» **Information supplied**:
-*-
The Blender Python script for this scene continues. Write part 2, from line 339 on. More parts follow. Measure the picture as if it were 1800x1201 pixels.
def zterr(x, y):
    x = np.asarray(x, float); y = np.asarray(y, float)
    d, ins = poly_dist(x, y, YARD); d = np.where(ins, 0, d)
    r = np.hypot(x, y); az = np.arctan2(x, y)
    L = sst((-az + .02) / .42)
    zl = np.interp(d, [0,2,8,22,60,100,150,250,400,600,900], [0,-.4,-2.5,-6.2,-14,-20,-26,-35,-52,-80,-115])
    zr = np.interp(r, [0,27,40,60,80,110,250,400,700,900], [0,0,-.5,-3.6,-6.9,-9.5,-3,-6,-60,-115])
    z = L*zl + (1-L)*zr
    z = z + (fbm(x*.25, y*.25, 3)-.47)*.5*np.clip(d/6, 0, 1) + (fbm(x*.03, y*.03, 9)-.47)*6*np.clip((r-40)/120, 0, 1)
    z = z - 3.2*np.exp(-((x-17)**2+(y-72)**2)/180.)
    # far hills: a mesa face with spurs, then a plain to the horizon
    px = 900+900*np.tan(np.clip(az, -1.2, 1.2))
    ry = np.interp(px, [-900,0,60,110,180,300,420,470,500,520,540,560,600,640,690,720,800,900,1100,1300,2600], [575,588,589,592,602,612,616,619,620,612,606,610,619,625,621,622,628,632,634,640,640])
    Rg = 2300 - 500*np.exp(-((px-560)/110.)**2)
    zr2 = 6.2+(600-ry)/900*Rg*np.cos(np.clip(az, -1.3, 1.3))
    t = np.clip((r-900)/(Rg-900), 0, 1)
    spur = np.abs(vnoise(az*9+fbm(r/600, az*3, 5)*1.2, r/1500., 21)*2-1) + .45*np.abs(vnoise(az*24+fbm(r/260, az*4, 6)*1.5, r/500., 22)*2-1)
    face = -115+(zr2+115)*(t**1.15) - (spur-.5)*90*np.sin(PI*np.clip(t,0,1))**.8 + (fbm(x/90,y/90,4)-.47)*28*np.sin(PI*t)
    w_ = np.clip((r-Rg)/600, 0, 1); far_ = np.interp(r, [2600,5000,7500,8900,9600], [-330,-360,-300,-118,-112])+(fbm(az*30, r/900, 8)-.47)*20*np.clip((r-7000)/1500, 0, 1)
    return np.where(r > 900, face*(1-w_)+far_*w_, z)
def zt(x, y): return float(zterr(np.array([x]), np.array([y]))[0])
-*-
» **Task objective**:
Reproduce the material in full, with no word added or dropped.

» **Written response**:
The Blender Python script for this scene continues. Write part 2, from line 339 on. More parts follow. Measure the picture as if it were 1800x1201 pixels.
def zterr(x, y):
    x = np.asarray(x, float); y = np.asarray(y, float)
    d, ins = poly_dist(x, y, YARD); d = np.where(ins, 0, d)
    r = np.hypot(x, y); az = np.arctan2(x, y)
    L = sst((-az + .02) / .42)
    zl = np.interp(d, [0,2,8,22,60,100,150,250,400,600,900], [0,-.4,-2.5,-6.2,-14,-20,-26,-35,-52,-80,-115])
    zr = np.interp(r, [0,27,40,60,80,110,250,400,700,900], [0,0,-.5,-3.6,-6.9,-9.5,-3,-6,-60,-115])
    z = L*zl + (1-L)*zr
    z = z + (fbm(x*.25, y*.25, 3)-.47)*.5*np.clip(d/6, 0, 1) + (fbm(x*.03, y*.03, 9)-.47)*6*np.clip((r-40)/120, 0, 1)
    z = z - 3.2*np.exp(-((x-17)**2+(y-72)**2)/180.)
    # far hills: a mesa face with spurs, then a plain to the horizon
    px = 900+900*np.tan(np.clip(az, -1.2, 1.2))
    ry = np.interp(px, [-900,0,60,110,180,300,420,470,500,520,540,560,600,640,690,720,800,900,1100,1300,2600], [575,588,589,592,602,612,616,619,620,612,606,610,619,625,621,622,628,632,634,640,640])
    Rg = 2300 - 500*np.exp(-((px-560)/110.)**2)
    zr2 = 6.2+(600-ry)/900*Rg*np.cos(np.clip(az, -1.3, 1.3))
    t = np.clip((r-900)/(Rg-900), 0, 1)
    spur = np.abs(vnoise(az*9+fbm(r/600, az*3, 5)*1.2, r/1500., 21)*2-1) + .45*np.abs(vnoise(az*24+fbm(r/260, az*4, 6)*1.5, r/500., 22)*2-1)
    face = -115+(zr2+115)*(t**1.15) - (spur-.5)*90*np.sin(PI*np.clip(t,0,1))**.8 + (fbm(x/90,y/90,4)-.47)*28*np.sin(PI*t)
    w_ = np.clip((r-Rg)/600, 0, 1); far_ = np.interp(r, [2600,5000,7500,8900,9600], [-330,-360,-300,-118,-112])+(fbm(az*30, r/900, 8)-.47)*20*np.clip((r-7000)/1500, 0, 1)
    return np.where(r > 900, face*(1-w_)+far_*w_, z)
def zt(x, y): return float(zterr(np.array([x]), np.array([y]))[0])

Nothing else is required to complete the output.